▶ [Source excerpt]:
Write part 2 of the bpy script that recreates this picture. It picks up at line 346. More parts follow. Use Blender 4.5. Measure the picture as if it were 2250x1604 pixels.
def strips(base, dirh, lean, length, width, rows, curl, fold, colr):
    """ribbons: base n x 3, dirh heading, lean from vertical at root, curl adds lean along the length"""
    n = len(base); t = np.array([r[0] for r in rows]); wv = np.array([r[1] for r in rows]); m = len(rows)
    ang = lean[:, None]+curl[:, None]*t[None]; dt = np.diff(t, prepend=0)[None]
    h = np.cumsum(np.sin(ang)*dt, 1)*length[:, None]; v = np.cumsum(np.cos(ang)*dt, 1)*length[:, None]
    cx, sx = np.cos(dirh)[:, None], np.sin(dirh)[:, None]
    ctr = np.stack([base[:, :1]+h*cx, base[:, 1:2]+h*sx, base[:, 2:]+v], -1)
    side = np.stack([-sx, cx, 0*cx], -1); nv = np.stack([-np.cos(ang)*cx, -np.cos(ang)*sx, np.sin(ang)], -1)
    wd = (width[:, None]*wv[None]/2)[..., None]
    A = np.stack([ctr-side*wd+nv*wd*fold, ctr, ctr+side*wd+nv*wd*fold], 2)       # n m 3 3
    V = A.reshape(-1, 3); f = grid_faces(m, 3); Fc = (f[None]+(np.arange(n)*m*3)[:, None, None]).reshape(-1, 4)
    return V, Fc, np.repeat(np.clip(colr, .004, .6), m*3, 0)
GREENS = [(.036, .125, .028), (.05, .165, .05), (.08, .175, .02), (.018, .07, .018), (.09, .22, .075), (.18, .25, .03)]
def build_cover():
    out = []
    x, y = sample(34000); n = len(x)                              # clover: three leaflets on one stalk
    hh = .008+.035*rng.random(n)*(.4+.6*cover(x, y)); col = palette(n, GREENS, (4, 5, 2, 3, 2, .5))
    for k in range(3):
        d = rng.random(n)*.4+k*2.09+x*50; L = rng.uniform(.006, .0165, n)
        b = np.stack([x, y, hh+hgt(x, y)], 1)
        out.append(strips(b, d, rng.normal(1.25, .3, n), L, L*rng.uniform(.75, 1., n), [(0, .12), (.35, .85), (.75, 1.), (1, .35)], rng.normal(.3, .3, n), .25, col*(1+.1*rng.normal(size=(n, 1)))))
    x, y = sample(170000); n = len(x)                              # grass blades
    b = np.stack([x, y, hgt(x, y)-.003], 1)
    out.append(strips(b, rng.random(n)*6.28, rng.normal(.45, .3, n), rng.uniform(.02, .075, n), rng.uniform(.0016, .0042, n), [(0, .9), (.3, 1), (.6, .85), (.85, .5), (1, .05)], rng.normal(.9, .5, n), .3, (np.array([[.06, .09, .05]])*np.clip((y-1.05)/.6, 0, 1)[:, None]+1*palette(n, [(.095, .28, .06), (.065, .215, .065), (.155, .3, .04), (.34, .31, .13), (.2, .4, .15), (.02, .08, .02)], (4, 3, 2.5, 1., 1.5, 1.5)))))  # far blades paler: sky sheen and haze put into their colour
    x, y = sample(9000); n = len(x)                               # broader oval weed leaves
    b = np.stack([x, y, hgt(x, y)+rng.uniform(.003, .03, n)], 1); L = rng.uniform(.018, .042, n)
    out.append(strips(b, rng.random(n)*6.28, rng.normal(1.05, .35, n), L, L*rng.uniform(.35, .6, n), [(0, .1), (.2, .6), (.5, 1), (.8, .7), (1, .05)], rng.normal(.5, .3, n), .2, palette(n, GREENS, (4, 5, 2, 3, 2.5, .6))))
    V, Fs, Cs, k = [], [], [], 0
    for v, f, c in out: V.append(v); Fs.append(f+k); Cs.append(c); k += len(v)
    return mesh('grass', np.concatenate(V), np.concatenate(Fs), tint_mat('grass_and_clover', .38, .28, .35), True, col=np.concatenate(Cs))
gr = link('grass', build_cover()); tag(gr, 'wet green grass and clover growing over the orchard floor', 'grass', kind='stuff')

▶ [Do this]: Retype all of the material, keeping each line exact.

▶ [Solution]:
Write part 2 of the bpy script that recreates this picture. It picks up at line 346. More parts follow. Use Blender 4.5. Measure the picture as if it were 2250x1604 pixels.
def strips(base, dirh, lean, length, width, rows, curl, fold, colr):
    """ribbons: base n x 3, dirh heading, lean from vertical at root, curl adds lean along the length"""
    n = len(base); t = np.array([r[0] for r in rows]); wv = np.array([r[1] for r in rows]); m = len(rows)
    ang = lean[:, None]+curl[:, None]*t[None]; dt = np.diff(t, prepend=0)[None]
    h = np.cumsum(np.sin(ang)*dt, 1)*length[:, None]; v = np.cumsum(np.cos(ang)*dt, 1)*length[:, None]
    cx, sx = np.cos(dirh)[:, None], np.sin(dirh)[:, None]
    ctr = np.stack([base[:, :1]+h*cx, base[:, 1:2]+h*sx, base[:, 2:]+v], -1)
    side = np.stack([-sx, cx, 0*cx], -1); nv = np.stack([-np.cos(ang)*cx, -np.cos(ang)*sx, np.sin(ang)], -1)
    wd = (width[:, None]*wv[None]/2)[..., None]
    A = np.stack([ctr-side*wd+nv*wd*fold, ctr, ctr+side*wd+nv*wd*fold], 2)       # n m 3 3
    V = A.reshape(-1, 3); f = grid_faces(m, 3); Fc = (f[None]+(np.arange(n)*m*3)[:, None, None]).reshape(-1, 4)
    return V, Fc, np.repeat(np.clip(colr, .004, .6), m*3, 0)
GREENS = [(.036, .125, .028), (.05, .165, .05), (.08, .175, .02), (.018, .07, .018), (.09, .22, .075), (.18, .25, .03)]
def build_cover():
    out = []
    x, y = sample(34000); n = len(x)                              # clover: three leaflets on one stalk
    hh = .008+.035*rng.random(n)*(.4+.6*cover(x, y)); col = palette(n, GREENS, (4, 5, 2, 3, 2, .5))
    for k in range(3):
        d = rng.random(n)*.4+k*2.09+x*50; L = rng.uniform(.006, .0165, n)
        b = np.stack([x, y, hh+hgt(x, y)], 1)
        out.append(strips(b, d, rng.normal(1.25, .3, n), L, L*rng.uniform(.75, 1., n), [(0, .12), (.35, .85), (.75, 1.), (1, .35)], rng.normal(.3, .3, n), .25, col*(1+.1*rng.normal(size=(n, 1)))))
    x, y = sample(170000); n = len(x)                              # grass blades
    b = np.stack([x, y, hgt(x, y)-.003], 1)
    out.append(strips(b, rng.random(n)*6.28, rng.normal(.45, .3, n), rng.uniform(.02, .075, n), rng.uniform(.0016, .0042, n), [(0, .9), (.3, 1), (.6, .85), (.85, .5), (1, .05)], rng.normal(.9, .5, n), .3, (np.array([[.06, .09, .05]])*np.clip((y-1.05)/.6, 0, 1)[:, None]+1*palette(n, [(.095, .28, .06), (.065, .215, .065), (.155, .3, .04), (.34, .31, .13), (.2, .4, .15), (.02, .08, .02)], (4, 3, 2.5, 1., 1.5, 1.5)))))  # far blades paler: sky sheen and haze put into their colour
    x, y = sample(9000); n = len(x)                               # broader oval weed leaves
    b = np.stack([x, y, hgt(x, y)+rng.uniform(.003, .03, n)], 1); L = rng.uniform(.018, .042, n)
    out.append(strips(b, rng.random(n)*6.28, rng.normal(1.05, .35, n), L, L*rng.uniform(.35, .6, n), [(0, .1), (.2, .6), (.5, 1), (.8, .7), (1, .05)], rng.normal(.5, .3, n), .2, palette(n, GREENS, (4, 5, 2, 3, 2.5, .6))))
    V, Fs, Cs, k = [], [], [], 0
    for v, f, c in out: V.append(v); Fs.append(f+k); Cs.append(c); k += len(v)
    return mesh('grass', np.concatenate(V), np.concatenate(Fs), tint_mat('grass_and_clover', .38, .28, .35), True, col=np.concatenate(Cs))
gr = link('grass', build_cover()); tag(gr, 'wet green grass and clover growing over the orchard floor', 'grass', kind='stuff')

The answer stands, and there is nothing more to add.